No meio dessa batalha, o STF encontra-se na linha de frente do embate do Estado brasileiro contra os algoritmos das redes anti-sociais. Uma vez que o Congresso se recusa a legislar sobre o tema, impondo barreiras à terra sem lei que vigora nesses ambientes, o Supremo já avisou, por mais de uma, que, caso o Congresso permaneça omisso, ele mesmo vai interpretar o Marco Civil da Internet para tentar pôr ordem no galinheiro.

Não por acaso, depois do anúncio das tais “sanções”, o presidente da Corte, Luís Roberto Barroso, marcou para semana que vem o julgamento da ação sobre o caso. Parece evidente, portanto, que o movimento do Departamento de Estado norte-americano não passa de uma tentativa de pressionar o Supremo a deixar tudo como está, sem amarras que possam dificultar os negócios que as big techs promovem nas redes. Resta saber, contudo, até onde o governo do Laranjão está disposto a ir nessa contenda.

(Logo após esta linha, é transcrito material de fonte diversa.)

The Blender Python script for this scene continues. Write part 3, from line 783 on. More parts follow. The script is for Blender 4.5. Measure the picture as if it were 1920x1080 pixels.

Se Donald Trump realmente quiser usar Xandão como “exemplo” – o que, por via indireta, serviria aos propósitos do bolsonarismo – não é preciso ser nenhum gênio para imaginar que tal medida seria uma estupidez. Assim como na física, a cada ação corresponde uma reação de igual força e direção, mas de sentido contrário. Além da defesa da democracia, o Laranjão estaria dando de presente ao governo do presidente Lula a defesa patriótica da soberania nacional, violada pela tentativa indevida de ingerência por uma potência estrangeira. Não custa lembrar que Trump comprou brigas eleitorais contra o governo do Canadá (e perdeu) e contra o da Austrália (perdeu de novo). Não há nenhuma razão para imaginar que aqui seria diferente.

Para além disso, seria até engraçado ver a hipocrisia da defesa da “liberdade de expressão” por essas figuras quando se sabe que os Estados Unidos estão a expulsar estudantes estrangeiros das universidades que se negam a rezar pela cartilha trumpista. Querem “punir” autoridades estrangeiras por “censura” ao mesmo tempo em que negam a entrada de turistas em cujas redes sociais existam críticas ao Nero dos nossos tempos. So much for free speech defense.

Seja como for, o Brasil deve estar preparado para reagir à altura caso essa tentativa de intimidação de fato se materialize. Apesar de parecer, o Brasil não é uma República de Bananas, sujeita à ingerência de um pretendente a autocrata, que pretende dar lições de democracia enquanto desmonta os instrumentos de freios e contrapesos dentro da sua própria casa. O que está em jogo não é o Xandão. O que está em jogo não é nem sequer o STF.

O que está em jogo é a dignidade do Estado brasileiro.